While NEPA has the potential to address emerging issues, there is always the uncertainty of impact assessment as a predictive science. To be effective, NEPA must go beyond just identifying the potential for a problem. Having identified a problem, one option is to take the precautionary approach and select the no-action alternative. But NEPA also requires analysis of the action alternatives. If there is a problem, NEPA initiates the process of identifying solutions (alternatives) that would have lesser environmental impacts or that mitigate impacts. While agencies cannot remove themselves from politics, NEPA requires agencies to go beyond the politics and consider the science. If the precautionary approach is unwarranted, science informs the decision because mitigation measures and their effectiveness are considered.
Although the guidance was issued 20 years ago, biodiversity is no less of an issue today than it was in the 1990s. In fact, it is likely a greater issue because we are living in an age of extinction, with multiple drivers of biodiversity loss (Naeem, Duffy, and Zavaleta, Reference Naeem, Duffy and Zavaleta2012). Broad-scale issues of biodiversity loss, ecosystem functioning, and climate change effects are perhaps best addressed at the programmatic level. Comprehensive mitigation measures, including best management practices and standard operating procedures, can be put in place at the programmatic level. In addition, monitoring programs and adaptive management to address impacts on a broad scale are best authorized at the programmatic level. These considerations make the anticipated final issuance of programmatic guidance timely.
Having identified the impacts and analyzed possible alternatives, NEPA is not done. The next step is to present the information in a manner that it can be understood by the public and the decision makers. Much discussion has taken place on how practitioners are not creating reader-friendly documents and the lengthy documents make us lose focus on the key issues. A good editor and a good summary are important but may not be enough.
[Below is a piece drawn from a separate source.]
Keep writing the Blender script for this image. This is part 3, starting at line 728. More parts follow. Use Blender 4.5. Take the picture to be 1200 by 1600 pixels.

Oceanographer Gregory Johnson (Reference Johnson2013) distilled the 2,000-page Intergovernmental Panel on Climate Change Fifth Assessment Report into 19 illustrated haiku that covered the history of climate change, drivers of change, models, the future, and the potential for mitigation. Almost every illustrated panel is insightful for its simplicity and clarity. Perhaps the most haunting one considers how in 40 years our children will live in the world formed by our choices.
NAEP seeks to make environmental professionals aware of NEPA and its potential. It tracks developments at the national and state levels in the practice of impact assessment. The annual conference has a session on NEPA, NAEP’s webinar series addresses emerging issues, and this journal, Environmental Practice, also covers these issues. As you ponder the articles in this special issue, think about how you can contribute to better NEPA practice.